== INSTRUCTIONS FOR THE TASK ==
Print out the material that follows word for word.

== MATERIAL PROVIDED ==
________________________

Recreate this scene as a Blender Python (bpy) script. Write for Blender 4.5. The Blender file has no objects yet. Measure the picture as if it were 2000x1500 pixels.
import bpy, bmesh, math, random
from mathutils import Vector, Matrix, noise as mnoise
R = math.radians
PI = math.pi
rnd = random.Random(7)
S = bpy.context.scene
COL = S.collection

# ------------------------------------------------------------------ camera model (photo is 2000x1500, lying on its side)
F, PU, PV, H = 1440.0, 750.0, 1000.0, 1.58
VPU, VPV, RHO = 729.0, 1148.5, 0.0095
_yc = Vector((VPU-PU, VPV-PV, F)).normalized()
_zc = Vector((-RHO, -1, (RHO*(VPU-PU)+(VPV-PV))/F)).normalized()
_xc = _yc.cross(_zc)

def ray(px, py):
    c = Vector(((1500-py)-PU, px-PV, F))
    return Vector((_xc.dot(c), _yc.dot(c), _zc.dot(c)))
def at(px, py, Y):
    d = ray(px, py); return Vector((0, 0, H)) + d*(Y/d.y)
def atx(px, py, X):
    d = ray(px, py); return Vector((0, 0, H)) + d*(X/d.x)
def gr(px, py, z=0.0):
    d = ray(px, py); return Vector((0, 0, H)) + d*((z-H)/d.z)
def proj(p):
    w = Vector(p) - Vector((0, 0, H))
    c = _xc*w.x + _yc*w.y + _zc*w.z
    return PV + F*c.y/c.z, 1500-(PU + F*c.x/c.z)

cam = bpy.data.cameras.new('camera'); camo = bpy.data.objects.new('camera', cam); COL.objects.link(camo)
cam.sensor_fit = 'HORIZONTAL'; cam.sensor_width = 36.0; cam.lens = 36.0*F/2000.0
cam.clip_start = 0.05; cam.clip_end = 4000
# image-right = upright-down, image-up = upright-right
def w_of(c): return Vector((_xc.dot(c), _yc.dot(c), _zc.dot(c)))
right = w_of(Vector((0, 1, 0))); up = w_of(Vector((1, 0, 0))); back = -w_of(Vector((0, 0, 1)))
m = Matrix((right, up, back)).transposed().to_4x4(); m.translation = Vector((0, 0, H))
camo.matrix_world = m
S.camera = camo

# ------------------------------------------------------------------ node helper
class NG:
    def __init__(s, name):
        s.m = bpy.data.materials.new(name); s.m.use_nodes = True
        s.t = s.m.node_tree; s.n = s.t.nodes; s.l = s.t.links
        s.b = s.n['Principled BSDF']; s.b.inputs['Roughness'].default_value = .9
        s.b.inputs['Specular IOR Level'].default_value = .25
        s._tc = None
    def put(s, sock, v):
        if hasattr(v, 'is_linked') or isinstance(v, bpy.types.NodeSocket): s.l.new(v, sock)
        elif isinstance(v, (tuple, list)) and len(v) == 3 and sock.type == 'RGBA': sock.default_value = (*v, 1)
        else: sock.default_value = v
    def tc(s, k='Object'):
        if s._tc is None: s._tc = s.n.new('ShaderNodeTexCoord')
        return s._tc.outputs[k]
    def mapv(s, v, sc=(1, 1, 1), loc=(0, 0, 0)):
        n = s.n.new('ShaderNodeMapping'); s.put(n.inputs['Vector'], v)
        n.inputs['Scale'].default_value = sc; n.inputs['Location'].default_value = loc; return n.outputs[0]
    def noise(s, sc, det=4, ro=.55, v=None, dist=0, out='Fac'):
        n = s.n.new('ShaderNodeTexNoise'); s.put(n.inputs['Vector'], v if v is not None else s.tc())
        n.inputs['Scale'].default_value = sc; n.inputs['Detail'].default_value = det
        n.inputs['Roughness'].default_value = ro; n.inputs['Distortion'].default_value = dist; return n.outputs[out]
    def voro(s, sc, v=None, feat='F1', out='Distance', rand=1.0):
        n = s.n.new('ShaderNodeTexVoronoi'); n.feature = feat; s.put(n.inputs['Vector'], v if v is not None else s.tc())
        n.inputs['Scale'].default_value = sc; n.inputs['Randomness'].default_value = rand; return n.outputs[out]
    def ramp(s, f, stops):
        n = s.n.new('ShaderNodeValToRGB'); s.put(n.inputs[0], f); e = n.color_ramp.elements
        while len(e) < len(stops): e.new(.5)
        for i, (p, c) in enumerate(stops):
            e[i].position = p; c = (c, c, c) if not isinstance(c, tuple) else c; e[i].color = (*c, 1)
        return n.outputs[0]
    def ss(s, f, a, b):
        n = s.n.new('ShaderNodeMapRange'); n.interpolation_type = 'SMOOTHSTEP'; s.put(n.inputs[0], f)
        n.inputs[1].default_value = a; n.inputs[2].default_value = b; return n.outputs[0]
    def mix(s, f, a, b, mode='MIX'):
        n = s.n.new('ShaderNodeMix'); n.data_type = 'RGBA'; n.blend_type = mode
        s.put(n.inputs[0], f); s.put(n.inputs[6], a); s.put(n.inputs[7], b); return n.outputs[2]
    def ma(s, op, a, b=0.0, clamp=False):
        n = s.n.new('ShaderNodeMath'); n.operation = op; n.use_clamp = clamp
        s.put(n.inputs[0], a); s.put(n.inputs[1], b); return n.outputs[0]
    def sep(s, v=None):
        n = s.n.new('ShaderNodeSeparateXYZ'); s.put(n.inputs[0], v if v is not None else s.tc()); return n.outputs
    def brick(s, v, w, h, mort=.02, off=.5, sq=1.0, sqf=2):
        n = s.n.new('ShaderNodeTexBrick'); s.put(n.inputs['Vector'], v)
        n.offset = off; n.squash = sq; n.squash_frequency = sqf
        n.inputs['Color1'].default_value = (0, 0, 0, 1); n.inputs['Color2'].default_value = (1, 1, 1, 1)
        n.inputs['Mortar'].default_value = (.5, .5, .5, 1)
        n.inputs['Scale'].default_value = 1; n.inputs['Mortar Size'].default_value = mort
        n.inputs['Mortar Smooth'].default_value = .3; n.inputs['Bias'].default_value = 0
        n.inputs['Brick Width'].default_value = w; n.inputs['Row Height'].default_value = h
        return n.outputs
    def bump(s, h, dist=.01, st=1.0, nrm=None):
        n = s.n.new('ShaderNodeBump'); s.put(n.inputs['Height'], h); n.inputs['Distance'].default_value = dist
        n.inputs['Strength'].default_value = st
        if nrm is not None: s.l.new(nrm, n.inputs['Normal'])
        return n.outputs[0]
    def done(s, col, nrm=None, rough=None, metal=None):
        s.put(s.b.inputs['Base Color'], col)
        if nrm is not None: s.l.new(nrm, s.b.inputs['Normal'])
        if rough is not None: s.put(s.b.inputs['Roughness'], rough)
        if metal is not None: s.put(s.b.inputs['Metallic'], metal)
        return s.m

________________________

== ANSWER FOR THE TASK ==
Recreate this scene as a Blender Python (bpy) script. Write for Blender 4.5. The Blender file has no objects yet. Measure the picture as if it were 2000x1500 pixels.
import bpy, bmesh, math, random
from mathutils import Vector, Matrix, noise as mnoise
R = math.radians
PI = math.pi
rnd = random.Random(7)
S = bpy.context.scene
COL = S.collection

# ------------------------------------------------------------------ camera model (photo is 2000x1500, lying on its side)
F, PU, PV, H = 1440.0, 750.0, 1000.0, 1.58
VPU, VPV, RHO = 729.0, 1148.5, 0.0095
_yc = Vector((VPU-PU, VPV-PV, F)).normalized()
_zc = Vector((-RHO, -1, (RHO*(VPU-PU)+(VPV-PV))/F)).normalized()
_xc = _yc.cross(_zc)

def ray(px, py):
    c = Vector(((1500-py)-PU, px-PV, F))
    return Vector((_xc.dot(c), _yc.dot(c), _zc.dot(c)))
def at(px, py, Y):
    d = ray(px, py); return Vector((0, 0, H)) + d*(Y/d.y)
def atx(px, py, X):
    d = ray(px, py); return Vector((0, 0, H)) + d*(X/d.x)
def gr(px, py, z=0.0):
    d = ray(px, py); return Vector((0, 0, H)) + d*((z-H)/d.z)
def proj(p):
    w = Vector(p) - Vector((0, 0, H))
    c = _xc*w.x + _yc*w.y + _zc*w.z
    return PV + F*c.y/c.z, 1500-(PU + F*c.x/c.z)

cam = bpy.data.cameras.new('camera'); camo = bpy.data.objects.new('camera', cam); COL.objects.link(camo)
cam.sensor_fit = 'HORIZONTAL'; cam.sensor_width = 36.0; cam.lens = 36.0*F/2000.0
cam.clip_start = 0.05; cam.clip_end = 4000
# image-right = upright-down, image-up = upright-right
def w_of(c): return Vector((_xc.dot(c), _yc.dot(c), _zc.dot(c)))
right = w_of(Vector((0, 1, 0))); up = w_of(Vector((1, 0, 0))); back = -w_of(Vector((0, 0, 1)))
m = Matrix((right, up, back)).transposed().to_4x4(); m.translation = Vector((0, 0, H))
camo.matrix_world = m
S.camera = camo

# ------------------------------------------------------------------ node helper
class NG:
    def __init__(s, name):
        s.m = bpy.data.materials.new(name); s.m.use_nodes = True
        s.t = s.m.node_tree; s.n = s.t.nodes; s.l = s.t.links
        s.b = s.n['Principled BSDF']; s.b.inputs['Roughness'].default_value = .9
        s.b.inputs['Specular IOR Level'].default_value = .25
        s._tc = None
    def put(s, sock, v):
        if hasattr(v, 'is_linked') or isinstance(v, bpy.types.NodeSocket): s.l.new(v, sock)
        elif isinstance(v, (tuple, list)) and len(v) == 3 and sock.type == 'RGBA': sock.default_value = (*v, 1)
        else: sock.default_value = v
    def tc(s, k='Object'):
        if s._tc is None: s._tc = s.n.new('ShaderNodeTexCoord')
        return s._tc.outputs[k]
    def mapv(s, v, sc=(1, 1, 1), loc=(0, 0, 0)):
        n = s.n.new('ShaderNodeMapping'); s.put(n.inputs['Vector'], v)
        n.inputs['Scale'].default_value = sc; n.inputs['Location'].default_value = loc; return n.outputs[0]
    def noise(s, sc, det=4, ro=.55, v=None, dist=0, out='Fac'):
        n = s.n.new('ShaderNodeTexNoise'); s.put(n.inputs['Vector'], v if v is not None else s.tc())
        n.inputs['Scale'].default_value = sc; n.inputs['Detail'].default_value = det
        n.inputs['Roughness'].default_value = ro; n.inputs['Distortion'].default_value = dist; return n.outputs[out]
    def voro(s, sc, v=None, feat='F1', out='Distance', rand=1.0):
        n = s.n.new('ShaderNodeTexVoronoi'); n.feature = feat; s.put(n.inputs['Vector'], v if v is not None else s.tc())
        n.inputs['Scale'].default_value = sc; n.inputs['Randomness'].default_value = rand; return n.outputs[out]
    def ramp(s, f, stops):
        n = s.n.new('ShaderNodeValToRGB'); s.put(n.inputs[0], f); e = n.color_ramp.elements
        while len(e) < len(stops): e.new(.5)
        for i, (p, c) in enumerate(stops):
            e[i].position = p; c = (c, c, c) if not isinstance(c, tuple) else c; e[i].color = (*c, 1)
        return n.outputs[0]
    def ss(s, f, a, b):
        n = s.n.new('ShaderNodeMapRange'); n.interpolation_type = 'SMOOTHSTEP'; s.put(n.inputs[0], f)
        n.inputs[1].default_value = a; n.inputs[2].default_value = b; return n.outputs[0]
    def mix(s, f, a, b, mode='MIX'):
        n = s.n.new('ShaderNodeMix'); n.data_type = 'RGBA'; n.blend_type = mode
        s.put(n.inputs[0], f); s.put(n.inputs[6], a); s.put(n.inputs[7], b); return n.outputs[2]
    def ma(s, op, a, b=0.0, clamp=False):
        n = s.n.new('ShaderNodeMath'); n.operation = op; n.use_clamp = clamp
        s.put(n.inputs[0], a); s.put(n.inputs[1], b); return n.outputs[0]
    def sep(s, v=None):
        n = s.n.new('ShaderNodeSeparateXYZ'); s.put(n.inputs[0], v if v is not None else s.tc()); return n.outputs
    def brick(s, v, w, h, mort=.02, off=.5, sq=1.0, sqf=2):
        n = s.n.new('ShaderNodeTexBrick'); s.put(n.inputs['Vector'], v)
        n.offset = off; n.squash = sq; n.squash_frequency = sqf
        n.inputs['Color1'].default_value = (0, 0, 0, 1); n.inputs['Color2'].default_value = (1, 1, 1, 1)
        n.inputs['Mortar'].default_value = (.5, .5, .5, 1)
        n.inputs['Scale'].default_value = 1; n.inputs['Mortar Size'].default_value = mort
        n.inputs['Mortar Smooth'].default_value = .3; n.inputs['Bias'].default_value = 0
        n.inputs['Brick Width'].default_value = w; n.inputs['Row Height'].default_value = h
        return n.outputs
    def bump(s, h, dist=.01, st=1.0, nrm=None):
        n = s.n.new('ShaderNodeBump'); s.put(n.inputs['Height'], h); n.inputs['Distance'].default_value = dist
        n.inputs['Strength'].default_value = st
        if nrm is not None: s.l.new(nrm, n.inputs['Normal'])
        return n.outputs[0]
    def done(s, col, nrm=None, rough=None, metal=None):
        s.put(s.b.inputs['Base Color'], col)
        if nrm is not None: s.l.new(nrm, s.b.inputs['Normal'])
        if rough is not None: s.put(s.b.inputs['Roughness'], rough)
        if metal is not None: s.put(s.b.inputs['Metallic'], metal)
        return s.m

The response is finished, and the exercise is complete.